はじめに-明智光秀とはどんな人物だったのか
明智光秀(あけち・みつひで)は、本能寺の変で主君・織田信長に反旗を翻したことで有名です。この事件にまつわる「敵は本能寺にあり」という言葉は今や慣用句にもなっています。
そんな光秀ですが、実際はどのような人物だったのでしょうか? 史実をベースにしながら、読み解いていきましょう。
2023年NHK大河ドラマ『どうする家康』では、配下に入った信長には媚びる一方、家康や秀吉の動向も注視する、本心のわからない人物(演:酒向芳)として、描かれます。
目次
はじめに-明智光秀とはどんな人物だったのか
明智光秀が生きた時代
明智光秀の足跡と主な出来事
まとめ
明智光秀が生きた時代
光秀が生きた時代は、武力が物を言う時代でした。教養が深く、相手への思いやりが深かった光秀にとっては、生きづらかったのかもしれません。乱世でなければ、主君に対して謀反を起こすようなこともなく、自らの職務を全うできたのではないかと推測できます。
明智光秀の足跡と主な出来事
光秀の生年については、はっきりとしていません。諸説ありますが、享禄元年(1528)に生まれたとする可能性が高いと言われています。没年は天正10年(1582)です。その生涯を、出来事とともに見ていきましょう。
誕生から入洛まで
光秀は、明智城(岐阜県可児市)に生まれます。光秀の一門は美濃の守護を務めた土岐(とき)氏であり、明智氏以外にも、池田氏や浅野氏など多くの庶流がありました。

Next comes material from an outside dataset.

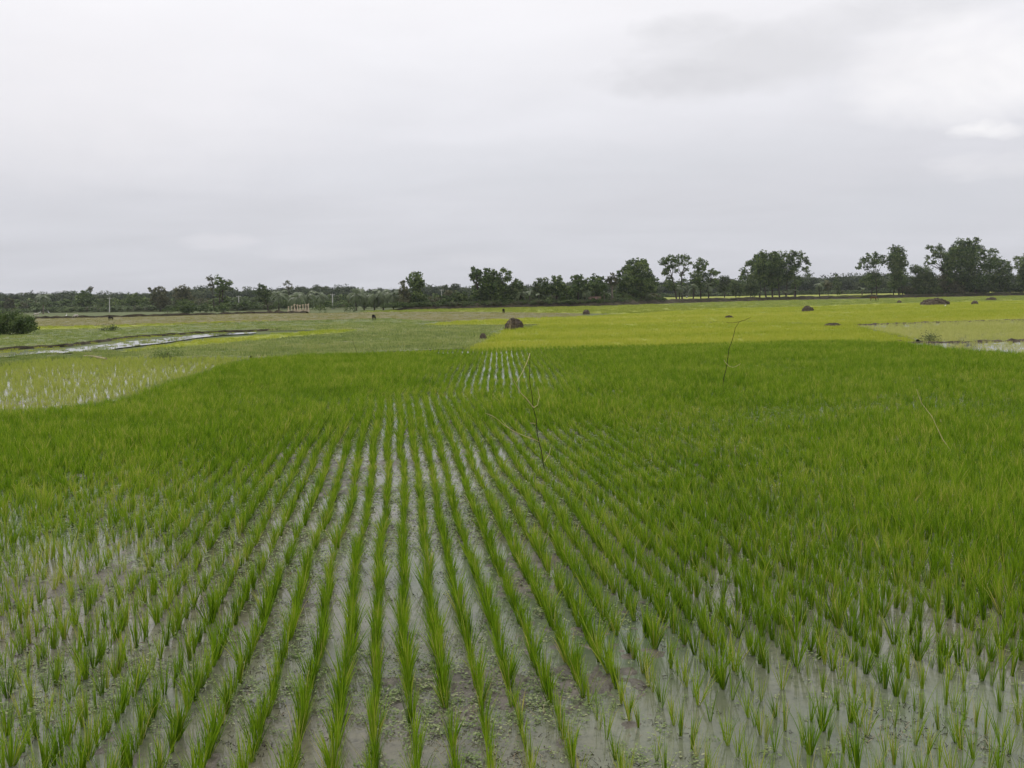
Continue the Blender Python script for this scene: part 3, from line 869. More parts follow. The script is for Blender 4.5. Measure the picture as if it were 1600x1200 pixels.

やがて、光秀は越前の朝倉義景(あさくら・よしかげ)に仕えることに。美濃から越前に移った理由として、美濃の実権を握っていた斎藤氏の内紛に巻き込まれ、敗者方であった光秀は美濃を追われ、越前に逃れたという説があります。
義景に仕えるようになった光秀は、一乗谷(いちじょうだに)の近辺に数年間住むことに。越前に加賀の一向一揆が押し寄せた時は、光秀は朝倉軍に与し、勝利に貢献したとも言われています。
義景に仕えていた光秀ですが、永禄10年(1567)に足利義昭(あしかが・よしあき)が義景に上洛の協力を求めて一乗谷を訪れたのを契機に、事態が動き始めます。義昭は側近の細川藤孝(ほそかわ・ふじたか)を介して、尾張の信長と上洛に向けた交渉を進めていました。光秀もこの交渉に関与することになり、藤孝の下で信長との交渉を担います。
永禄11年(1568)、義昭は信長を頼って一乗谷から美濃に移り、光秀もそれに従いました。この時から、光秀は義昭の家臣でありながら、信長の家臣としての性格も帯びていったようです。そして同年には、義昭は無事に入洛し、室町幕府の15代将軍に就任。光秀もこの時、義昭・信長らとともに入京することになるのです。